Dan's Review: "Captain Underpants" is good, immature mischief

Jun 01, 2017 10:36AM ● By Dan Metcalf

Captain Underpants - © 2017 Dreamworks Animation.

Captain Underpants: The First Epic Movie (Dreamworks Animation)

Rated PG for mild rude humor throughout.

Starring (voices of) Kevin Hart, Thomas Middleditch, Ed Helms, Nick Kroll, Jordan Peele, Kristen Schaal.

Written by Nicholas Stoller based on the children’s book series by Dav Pilkey.

Directed by David Soren.



Two years ago, when the film Straight Outta Compton was released, there was an online meme generator available in which you could place the movie title graphic over any photo and replace “Compton” with any place you’d like (“Straight Outta Provo” was popular locally). Channeling my inner 10-year old boy, I decided to make my own silly version, including a photo of the planet Uranus (I’ll let you visualize the rest). It’s that kind of goofy (somewhat crude) humor that drives most preteen boys, and often sticks around through adulthood, later transitioning into “dad Jokes” (as my unfortunate children can attest). It’s also the strain of humor behind Captain Underpants: The First Epic Movie, based on the popular children’s books by Dav Pilkey.

It’s the story of two close friends, bonded forever by the love of “inappropriate” potty humor (i.e. “Uranus” jokes), named George (voiced by Kevin Hart) and Harold (Thomas Middleditch). These pals spend most of their leisure time playing practical jokes and creating their “epic” comic books about the mythical Captain Underpants, a superhero who wears “tighty-whities” briefs and a cape while saving humanity from all sorts of evildoers.

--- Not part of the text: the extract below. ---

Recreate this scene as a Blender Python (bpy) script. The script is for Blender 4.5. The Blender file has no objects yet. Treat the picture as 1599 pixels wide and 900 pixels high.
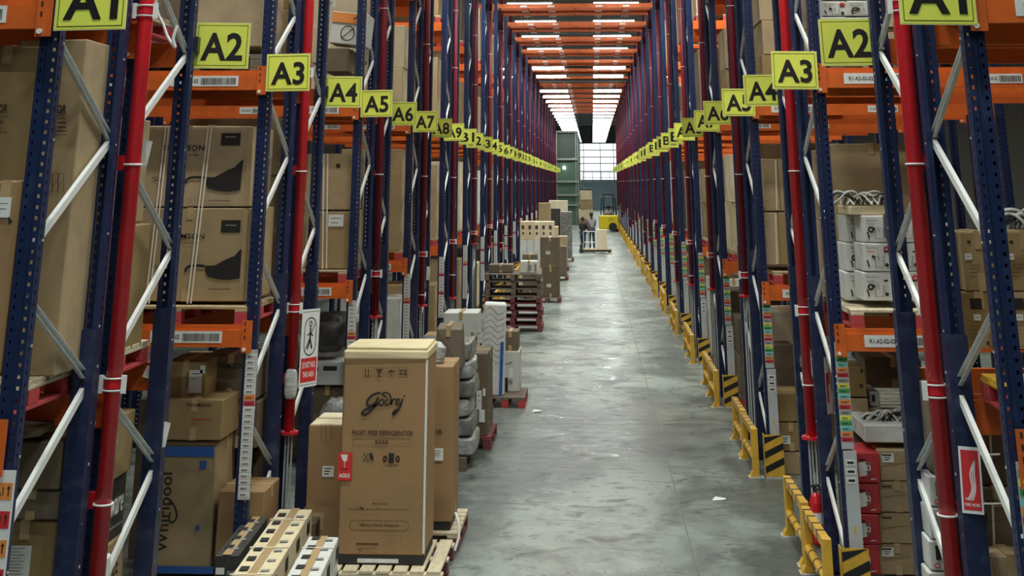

Their practical jokes wear thin on their school Principal Krupp (Ed Helms), who eventually reaches his breaking point and threatens to move the boys into separate classes, thus destroying their friendship. In desperation, the boys use a plastic “hypno-ring” to hypnotize Krupp into believing that he is the real Captain Underpants, setting him off on all kinds of missions to save the world. The boys learn that they can wake Krupp from a Captain Underpants stupor by dousing him with water, and back into character by snapping their fingers. Their plan to control Krupp is threatened when the school’s new science teacher, Professor Poopypants (Nick Kroll) devises a scheme to erase humor from all the children who laugh at his name by utilizing a giant toilet to shoot a magic ray at them. The boys must do all they can to defeat Poopypants, including summoning Captain Underpants to the rescue.

Okay, okay. Yes, it’s all very immature, and the sum of all Dav Pilkey’s source material involves funny-sounding body functions, aimed at little boys who giggle and snicker at the slightest flatulence, but there is a place for that kind of innocent silliness. Captain Underpants: The First Epic Movie truly captures this innocence in a very funny and sincere movie about friendship, creativity and useful nonsense that we all need from time to time.

I remember reading the Captain Underpants books with my young children, who not only got a chance to giggle with Dad over a little harmless toilet humor, but also learned that reading can be fun. Some of my kids have taken to creating their own silly cartoons with such inspiration, and there’s nothing wrong with that, either.

So, go ahead and embrace your inner kid, and take your kids to see Captain Underpants to have a few more giggles with them while you still can. We have enough serious problems in the world that a little childish goofiness won’t hurt.

Bonus: if you are a fan of Pilkey’s Captain Underpants books, you will rejoice at seeing a “Flip-o-Rama” segment in the movie.